著…太宰治 絵…今井キラ『女生徒』
10代の少女が朝起きてから夜寝るまでの間に考えたことを綴った小説です。
悲しいけれども美しい、喪失の物語。
※注意
以下の文には、結末を明かすネタバレはありませんが、一部ネタバレを含みます。
ああでもない。
こうでもない。
少女の頭の中で、幾つもの考えが浮かんでは消えていきます。
物思いに耽り、時には妄想の世界に浸ることだってあります。
多感な思春期らしく、ひどく繊細で心が毀れそうな危うさもあれば、傲慢だと言っても過言ではないくらい潔癖な部分もあります。

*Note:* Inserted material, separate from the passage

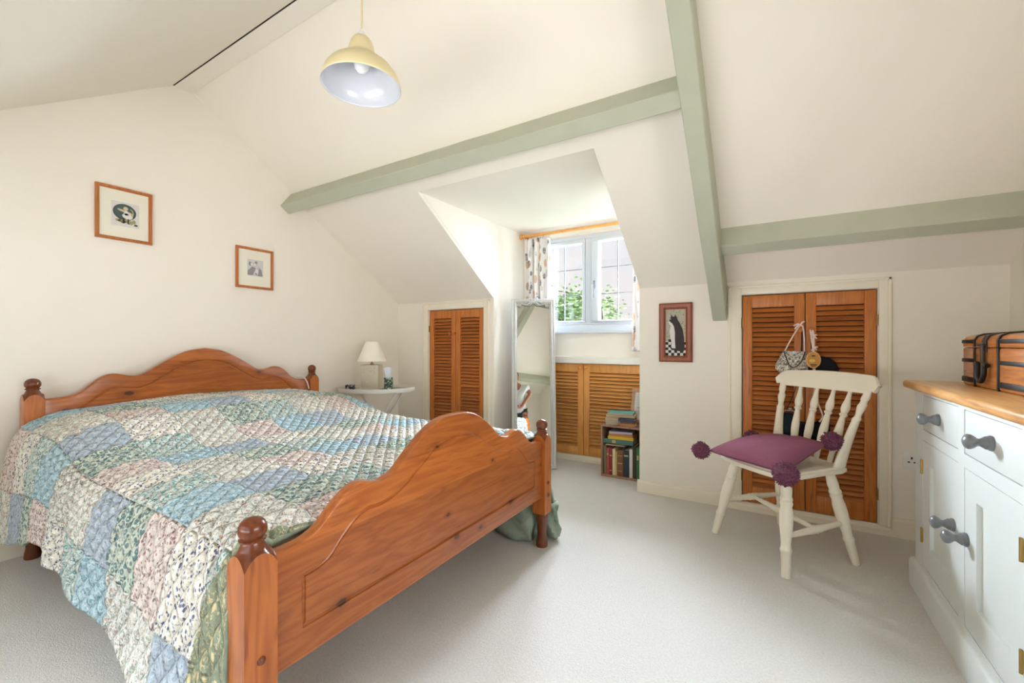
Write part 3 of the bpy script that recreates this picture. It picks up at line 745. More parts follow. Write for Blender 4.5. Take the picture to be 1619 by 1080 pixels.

また、ひどく幼い一面を覗かせたかと思えば、大人びた賢さを見せることもあります。
心が敏感に、そして大きく揺れ動くさまが伝わってきます。
…その中で特にわたしの心を打つのは、少女の父親に対する感情。
少女の父親は亡くなっています。
それを少女はちゃんと理解しています。
なのに、少女はつい、小さい声で「お父さん」と呼びます。
呼ばずにはいられないから。
それに…、少女は父親のことを過去形で語る時もあれば、現在形で語る時もあります。
まるでまだ父親がどこかで生きているかのように。
わたしはそれを読み、「もしかしたらこの子はまだ父親の死を受け入れられていないのかもしれない。そうだよね、きっと誰だって大切な人の死を、本当の意味では受け入れられないよね…。大人だってそうだよね…」と胸が痛みました。
少女が様々なことを考える中で、「お父さん」という言葉は頻繁に登場します。
何度も、何度も。
「お父さん」と呼びます。
たとえ返事が聞こえなくても。
心の中で何度も呼びます。
どこかにお父さんがいないかと、つい探してしまいます。
けれど、どこにも見つかりません。
どこにも…。
…そんな少女の寂しさを慰めるかのように、この本の挿絵には沢山のお花が描かれています。
まるで一輪、また一輪と、お花たちが少女に寄り添ってくれているかのよう。
その優しさが心地よくて、なんだか読んでいるこっちが救われたような心持ちがします。
この少女の心もいつかは少しでも穏やかになりますように…と、わたしは祈らずにいられません。